The time has come for the United States to begin direct transfers of the most modernized equipment in American stocks. There is simply no reason not to begin handing over pre-positioned stocks in Germany to Ukrainian troops to be trained on their use over the next 2–3 months.
After all, it isn’t as if it will be needed to fight someone else. Russia is kind of occupied, and any fight with China will be naval and aerial in nature.
America has 900 or so M1A2 tanks — that have safety features that prevent them from killing their crew — lots more M2 and M3 Bradleys, and hundreds of F-16 fighter jets that are superior to Russian kit and basically sitting wasted in US arsenals. All of it needs to be replaced with clean sheet designs well before the unlikely event the USA winds up in another ground war, because if it isn’t, American personnel are going to bleed like Russians are today because warfare has evolved since 1980.
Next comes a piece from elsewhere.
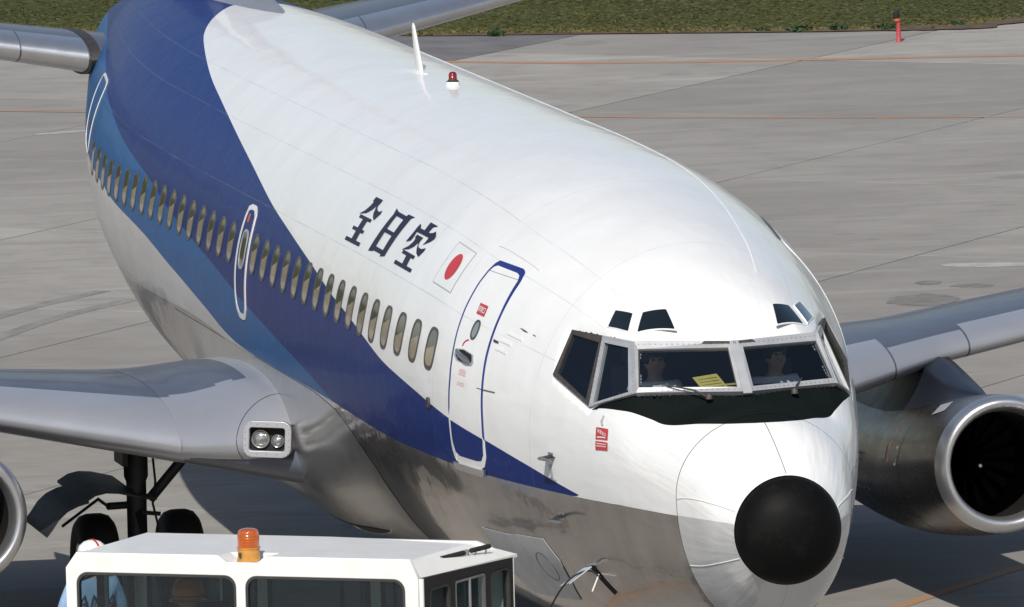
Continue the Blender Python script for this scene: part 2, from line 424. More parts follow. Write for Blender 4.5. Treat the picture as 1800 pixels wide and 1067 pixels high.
# outer concrete continues past the slabs
def stripe(name, pts, w, z=.004):
    V, F = [], []
    for k, (x, y) in enumerate(pts):
        a = Vector(pts[max(k - 1, 0)]); b = Vector(pts[min(k + 1, len(pts) - 1)]); d = (b - a).normalized(); nn = Vector((-d.y, d.x))
        V += [(x + nn.x * w / 2, y + nn.y * w / 2, z), (x - nn.x * w / 2, y - nn.y * w / 2, z)]
        if k: F.append((2 * k - 2, 2 * k - 1, 2 * k + 1, 2 * k))
    return tag(mesh_obj(name, V, F, M['line'], None, False), None, kind='structure')
def curve_pts(P, n=24):
    P = [Vector(p) for p in P]; out = []
    for i in range(len(P) - 1):
        p0, p1, p2, p3 = P[max(i - 1, 0)], P[i], P[i + 1], P[min(i + 2, len(P) - 1)]
        for k in range(n):
            t = k / n; out.append(tuple(.5 * ((2 * p1) + (p2 - p0) * t + (2 * p0 - 5 * p1 + 4 * p2 - p3) * t * t + (3 * p1 - p0 - 3 * p2 + p3) * t ** 3)))
    return out + [tuple(P[-1])]
stripe('taxi_line', curve_pts([(-14, 85.5), (-2, 78.2), (5.7, 73.0), (11.6, 69.1), (14.5, 67.6), (19.5, 66.3), (30, 63.5), (45, 60)], 8), .27)
stripe('stand_line', curve_pts([(-14, 75.8), (-4, 70.0), (4.8, 64.4), (11.6, 60.3), (12.8, 59.6), (17.2, 57.6), (26, 54.4)], 8), .12)
stripe('lead_in_line', curve_pts([(-2.5, 4.5), (1.0, 9.2), (4.2, 13.35), (6.0, 15.55), (9.5, 19.6), (16, 27)], 8), .16)
M['stain'] = worn_line('oil_stain_film', (.115, .108, .100), (.20, .188, .172))
M['pale_stain'] = worn_line('pale_scrape', (.44, .425, .405), (.31, .295, .272))
def stain(x, y, rx, ry, mat, ang_=-.35):
    P_ = []
    for k in range(26):
        t = 2 * PI * k / 26; r = 1 + rng.normal(0, .09); u, v = rx * r * math.cos(t), ry * r * math.sin(t)
        P_.append((x + u * math.cos(ang_) - v * math.sin(ang_), y + u * math.sin(ang_) + v * math.cos(ang_)))
    sheet('oil_stain', P_, .0032, mat)
for a_ in ((10.55, 37.3, .42, .62, M['stain']), (11.05, 39.0, .16, .22, M['stain']), (11.45, 38.5, .25, .18, M['stain']), (12.2, 40.5, .6, .25, M['pale_stain']), (4.6, 61.3, .45, .15, M['pale_stain'], .3)): stain(*a_)
def tyre_mark(pts, w, mat):
    o = stripe('tyre_mark', curve_pts(pts, 10), w, .0025); o.data.materials.clear(); o.data.materials.append(mat)
M['rubbermark'] = worn_line('rubber_mark', (.155, .146, .136), (.255, .240, .221))
tyre_mark([(-2.2, 33.5), (-.9, 36.5), (.7, 39.5), (2.0, 41.2)], .22, M['rubbermark']); tyre_mark([(-2.6, 34.3), (-1.3, 37.4), (.4, 40.4), (1.8, 42.2)], .22, M['rubbermark'])
# asphalt shoulder, soil edge, grass field beyond the apron
edge = [(-60, 104), (-20, 87.5), (0, 80.2), (6, 77.2), (10.4, 74.6), (12.0, 73.3), (14.3, 72.5), (15.7, 71.95), (17.3, 71.35), (18.4, 71.05), (19.3, 70.8), (19.9, 71.0), (20.3, 71.6), (22.5, 71.1), (30, 68.5), (60, 58), (130, 36)]
tag(sheet('asphalt_shoulder', [(-60, 104), (-20, 87.5), (0, 80.2), (6, 77.2), (10.4, 74.6), (12.0, 73.3), (14.3, 72.5), (11.7, 69.25), (8.5, 71.4), (5.5, 73.4), (-2, 78.6), (-14, 86), (-60, 112)], .004, M['asphalt']), None)
sheet('field', edge + [(400, -60), (2400, -200), (2400, 3400), (-2400, 3400), (-2400, 300)], .012, M['turf'])
so_pts = curve_pts([(12.2, 73.2), (14.3, 72.5), (17.3, 71.35), (18.8, 70.95), (20.0, 70.75), (21.5, 71.3), (30, 68.5)], 10)
V, F = [], []
for k, (x, y) in enumerate(so_pts):
    kk = 1.0 if x > 18.6 else .25
    w = (.18 + .25 * rng.random()) * kk; w2 = (.06 + .12 * rng.random()) * kk
    V += [(x, y - w2, .016), (x, y + w * .5, .03 + .03 * rng.random() * kk), (x, y + w + .25 * kk, .02)]
    if k:
        a = 3 * k
        F += [(a - 3, a, a + 1, a - 2), (a - 2, a + 1, a + 2, a - 1)]
tag(mesh_obj('soil_edge', V, F, M['soil']), None, kind='structure')

def edge_y(x):
    xs = [e[0] for e in edge]; ys = [e[1] for e in edge]; return np.interp(x, xs, ys)
def make_grass(n):
    x = rng.uniform(-6, 34, n); dy = rng.random(n) ** 1.35 * 26 ; y = edge_y(x) + .02 + dy
    dry = np.clip(1.0 - dy / 1.6 + rng.normal(0, .25, n), 0, 1) * rng.uniform(.45, 1, n)
    h = rng.uniform(.008, .020, n) * (1 + 1.2 * (dy < .5)); th = rng.uniform(0, 2 * PI, n); w = rng.uniform(.02, .06, n) * (1 + dy * .04)
    lx, ly = rng.normal(0, .35, n) * h, rng.normal(0, .35, n) * h
    c, s = np.cos(th) * w, np.sin(th) * w
    V = np.empty((n, 3, 3)); z0 = np.full(n, .012)
    V[:, 0] = np.stack([x - c, y - s, z0], 1); V[:, 1] = np.stack([x + c, y + s, z0], 1); V[:, 2] = np.stack([x + lx, y + ly, z0 + h], 1)
    me = bpy.data.meshes.new('grass'); me.vertices.add(3 * n); me.vertices.foreach_set('co', V.ravel())
    me.loops.add(3 * n); me.loops.foreach_set('vertex_index', np.arange(3 * n, dtype=np.int32))
    me.polygons.add(n); me.polygons.foreach_set('loop_start', np.arange(0, 3 * n, 3, dtype=np.int32)); me.update()
    a = me.attributes.new('dry', 'FLOAT', 'POINT'); a.data.foreach_set('value', np.repeat(dry, 3).astype(np.float32))
    return tag(from_mesh('grass', me, M['grass'], None, False), None, kind='stuff')
make_grass(160000)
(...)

Active protection systems to stop incoming missiles, remote-controlled turrets that let the crew to sit in an armored box protected from direct fire, drones and camera traps, robust battlefield networks allowing fully decentralized operations and total situational awareness — the future of ground warfare requires all this and more. Personnel are always the most valuable asset on the battlefield — give me a big enough team of capable people without weapons and I can beat a battalion tactical group with traps alone.
It is simply disgusting that Ukraine’s so-called allies have failed to transfer next-generation gear to Ukraine. It’s part of a sick game that they think protects them from Russia’s wrath, but really just ensures that when the war does escalate, it will get completely out of control.
But hey — even if America and Russia are reduced to ashes, I’ll always take comfort in this: Ukraine will survive!
The good guys win, for once. And even if nobody gives it the help it deserves, sooner or later, Ukraine will win.
Putin got what he personally wanted from this war. And now, once he’s gone, however he goes, everything he ever cared about will be burnt to ash.
Soon enough, I suspect Russia will no longer exist.